Type again, exactly, the lines below from the start through the line that includes "return (lin(r), lin(g), lin(b), 1.0)".

Data segment:
==*==

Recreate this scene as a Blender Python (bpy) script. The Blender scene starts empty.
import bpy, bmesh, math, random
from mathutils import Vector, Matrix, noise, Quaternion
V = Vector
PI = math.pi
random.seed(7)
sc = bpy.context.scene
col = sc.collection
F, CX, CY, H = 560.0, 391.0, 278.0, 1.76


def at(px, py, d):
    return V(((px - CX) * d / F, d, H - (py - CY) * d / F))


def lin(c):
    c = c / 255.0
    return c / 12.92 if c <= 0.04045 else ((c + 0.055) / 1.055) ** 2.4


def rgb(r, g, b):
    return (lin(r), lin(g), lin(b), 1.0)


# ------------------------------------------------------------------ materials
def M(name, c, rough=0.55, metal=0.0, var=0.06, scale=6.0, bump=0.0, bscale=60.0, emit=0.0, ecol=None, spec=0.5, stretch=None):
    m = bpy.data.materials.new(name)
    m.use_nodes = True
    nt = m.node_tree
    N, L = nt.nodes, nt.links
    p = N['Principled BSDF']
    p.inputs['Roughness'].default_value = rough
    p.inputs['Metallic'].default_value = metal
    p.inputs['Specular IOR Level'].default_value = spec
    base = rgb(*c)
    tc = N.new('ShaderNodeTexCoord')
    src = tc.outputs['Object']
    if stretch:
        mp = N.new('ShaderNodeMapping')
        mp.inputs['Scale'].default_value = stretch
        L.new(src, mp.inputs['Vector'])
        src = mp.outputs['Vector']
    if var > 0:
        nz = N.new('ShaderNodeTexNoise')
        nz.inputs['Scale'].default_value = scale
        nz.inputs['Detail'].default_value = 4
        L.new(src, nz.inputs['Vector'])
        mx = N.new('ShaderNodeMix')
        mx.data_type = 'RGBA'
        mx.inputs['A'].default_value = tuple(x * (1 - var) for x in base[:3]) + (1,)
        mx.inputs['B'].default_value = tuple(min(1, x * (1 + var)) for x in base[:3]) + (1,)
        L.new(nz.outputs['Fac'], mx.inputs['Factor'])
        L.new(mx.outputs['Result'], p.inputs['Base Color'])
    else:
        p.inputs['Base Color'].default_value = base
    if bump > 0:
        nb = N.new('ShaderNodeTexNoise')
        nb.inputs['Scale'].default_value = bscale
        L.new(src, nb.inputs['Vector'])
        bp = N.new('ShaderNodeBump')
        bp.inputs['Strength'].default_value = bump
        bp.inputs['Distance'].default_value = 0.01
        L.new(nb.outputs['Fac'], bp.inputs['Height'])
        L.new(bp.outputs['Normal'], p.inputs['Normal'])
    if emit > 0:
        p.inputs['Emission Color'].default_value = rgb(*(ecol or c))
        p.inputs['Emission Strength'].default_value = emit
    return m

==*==

Problem solution:
Recreate this scene as a Blender Python (bpy) script. The Blender scene starts empty.
import bpy, bmesh, math, random
from mathutils import Vector, Matrix, noise, Quaternion
V = Vector
PI = math.pi
random.seed(7)
sc = bpy.context.scene
col = sc.collection
F, CX, CY, H = 560.0, 391.0, 278.0, 1.76


def at(px, py, d):
    return V(((px - CX) * d / F, d, H - (py - CY) * d / F))


def lin(c):
    c = c / 255.0
    return c / 12.92 if c <= 0.04045 else ((c + 0.055) / 1.055) ** 2.4


def rgb(r, g, b):
    return (lin(r), lin(g), lin(b), 1.0)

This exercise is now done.